By Chance or Circumstance

Where is your comfort zone? How much are you willing to tolerate for the greater good. Is there a greater good? Is there a purpose that could serve something out there greater than you ever could? If you let yourself go to the process are you scared of the end result or the reward? Is the reward truly what we are looking for or is it the growth that comes when allowing your walls to come down and to let the inevitable back in. When we fight our destiny what happens? Who do we become? Do we lash out in anger or console ourselves with our tears? Do we know when to pick ourselves up from the ashes in order to try again or do we just lie down and let mother nature take us back. Can we go back without knowing? Is there peace when you finally get there?  Can we truly be satisfied with what we have or are we left with wanting more. On one hand we are told materialistic possessions shouldn’t make us happy. If we didn’t obtain these possessions we would still be hoarding cash. No matter what way we spin it we do have to play the game a little bit. The trick is to not let the game it you up and rob you of your purpose. To me if the materialistic possession that sets your heart on fire doesn’t put your family in a bind and as long as you didn’t long for it to show off or show up another a little bit of possession must be alright…no?

I just want to enjoy what I wear until the seams fray and the colour fades until you can barely recognize the print of it anymore. I remember my grandmother and her dresses. She had the sturdy fabric ones that could withstand the elements then her beautiful silky dresses that she saved for special occasions. Why conduct your day feeling all glum when you can do it feeling all sassy.

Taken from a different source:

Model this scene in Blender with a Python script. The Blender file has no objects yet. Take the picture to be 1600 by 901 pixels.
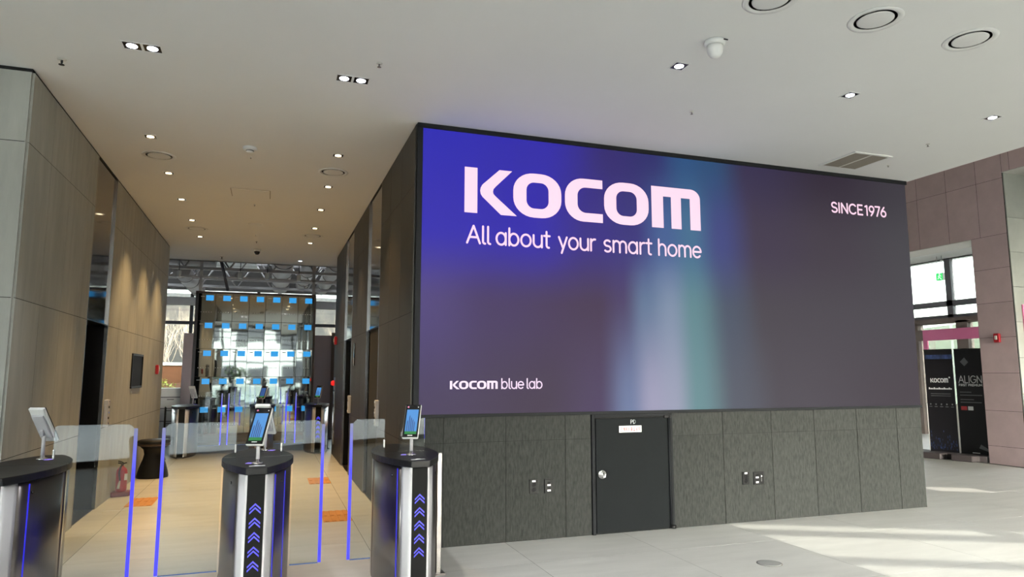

It is incredible how much of a difference I feel from when I used to walk for exercise compared to now when I walk for pleasure. Me and Latte with our feet hitting the pavement with a grin from ear to ear. I feel like a whole different person when done up in my favourite clothes compared to if I was just wearing jeans and a tee. It is the same mentality from when I was in my 20’s and the decision was made to get waxed down under. Sarah Jessica Parker said it in Sex in the City. When you feel great in what you are wearing (specifically down there) it just give you this sassy sway in your step. Trust me. You will be able to tell.  The over confident gal knows she scaped down there and the one holding back well it is going to take a lot more shots and a few more drinks before getting down to the dirty.

Maybe it takes loving who you are on the outside before you can dig deeper and see what lays underneath. It also could be something that comes with age. As your looks begin to fade and the hands of time begin to ravish your body you no longer see yourself as the young bombshell you once were. We all have a tad more confidence when we are younger. It gets eaten away by time and all the hardships we are forced to overcome. Like rocks on a windshield it only takes one to make the whole thing crack. Without youth on your side who do you become? It depends on what kind of care you had taken care of yourself and the work that you are committed to putting in now. The endpoint always changes. We never truly know what the final hand will be. Sometimes we think we know we are going and *BANG* things change. I never would have imagined my parents getting a divorce. My life would have ended up so much differently. I may or may not be a mom. Probably maybe but not with my husband. I never would have left BC if they were together. I always loved to visit. It grew harder when they were apart.  Life grew impossible when they grew apart.

Everything, EVERYTHING though happens for a reason. The good, bad and the ugly. We just can’t see it now. Maybe in time the truth will unfold onto us while we can still appreciate it. Maybe not. I hope so. It is a true shame that some people get tortured with living their biggest nightmares over and over again without ever knowing the purpose or why. What if the reason was that there was no reason at all. That it all just happens by chance. Just like the flip of the coin or the roll of the dice the outcome is never guaranteed. Yes if you flip a coin it is 50/50 but the reality is the outcome is kind of always the same? If we can’t control our destiny and the best we can do is have blind faith would it make the most sense to truly try to be present in the moment. This moment. Like in the right here and the right now. I know it is so hard to do.  We have been trained to want everything immediately. We plot, plan an execute a plan to get what we want. We don’t care about the process. We torture our own beings and the ones around us with our manic behaviour trying to make sense of it all. WE obsess about the past we obsess about the future and everything in between. Maybe it is not so much as having to tolerate as it is more a letting of things be.  The natural occurrence of what may with the hopes and desire of what could be will end up dancing in harmony in ways we could have never foreseen.